New acid-base bifunctional catalyst efficiently produces key lithium-ion battery material

Ethyl methyl carbonate (EMC) is a linchpin of lithium-ion battery electrolytes, making up 30–35% of their composition due to its unique balance of solubility, safety, and stability. As global demand for batteries surges—driven by electric vehicles and renewable energy storage—efficient EMC production has become increasingly vital. However, traditional synthesis via transesterification of dimethyl carbonate (DMC) and diethyl carbonate (DEC) faces significant hurdles: strong acid catalysts cause DMC to hydrolyze into methanol and carbon dioxide, while alkaline catalysts like sodium alkoxides are poorly soluble in the non-polar reaction system, leading to low conversion rates and wasted resources.

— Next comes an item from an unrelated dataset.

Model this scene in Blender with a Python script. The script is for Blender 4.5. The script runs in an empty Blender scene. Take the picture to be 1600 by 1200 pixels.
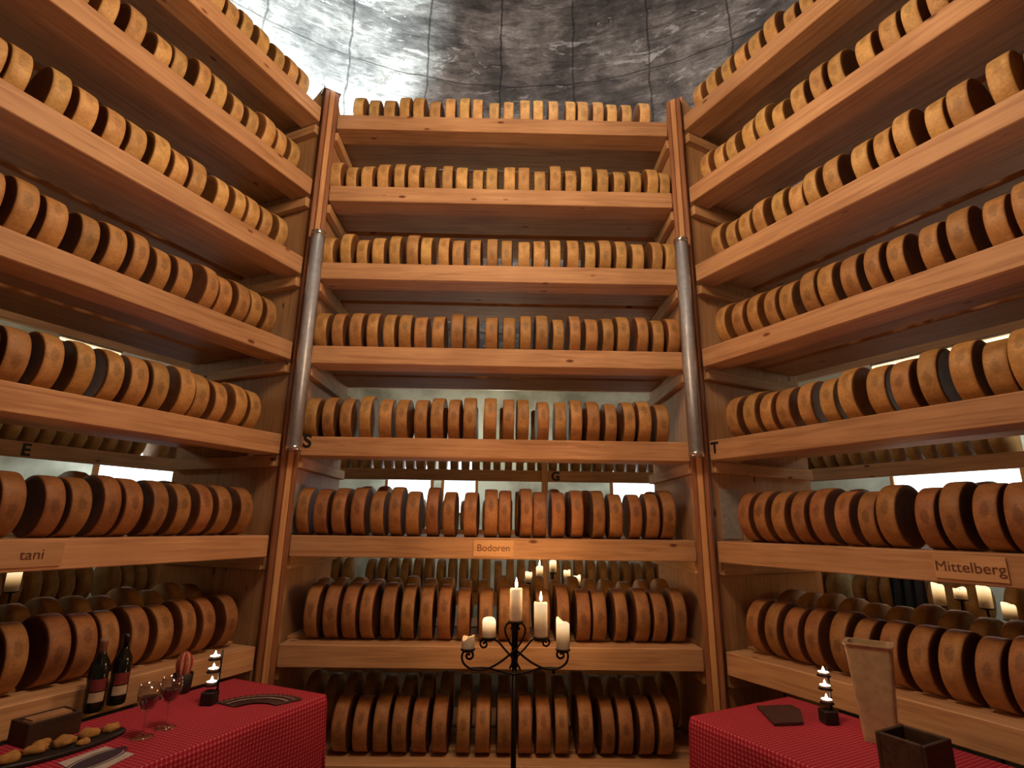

A team of researchers from Qingyuan Innovation Laboratory, East China Engineering Science and Technology Co. Ltd., and Fuzhou University has now solved this dilemma with [DBU⁺][IM^-]@UiO-66, a novel acid-base bifunctional catalyst. This innovative material combines two key components: UiO-66, a zirconium-based metal-organic framework (MOF) with a porous structure and acidic sites from intentional defects, and [DBU⁺][IM^-], an ionic liquid that contributes strong basic sites. By immobilizing the ionic liquid within UiO-66’s pores, the catalyst creates a synergistic environment where acid and base sites work in tandem—acidic sites activate DMC and DEC by interacting with their carbonyl groups, while basic sites promote the formation of reactive intermediates, accelerating the conversion to EMC.

In laboratory tests, the catalyst delivered impressive results: under optimal conditions (100°C, 5-hour reaction, 8 wt% catalyst dosage relative to DMC), it achieved a 62% EMC yield and 99.5% selectivity, meaning nearly all reactants were converted into the desired product. Equally notable is its stability: after six reuse cycles, the yield only dropped slightly from 62% to 58.9%, with UiO-66’s robust structure preserving the catalyst’s integrity.

“This catalyst overcomes the trade-offs that have plagued EMC synthesis,” explained Zhaoyang Qi, a corresponding author. “By combining acid and base sites in a single, reusable structure, we’ve eliminated side reactions and boosted efficiency—key for scaling up to industrial production.”

This advancement not only streamlines EMC manufacturing but also supports the transition to clean energy by ensuring a reliable supply of high-quality battery components.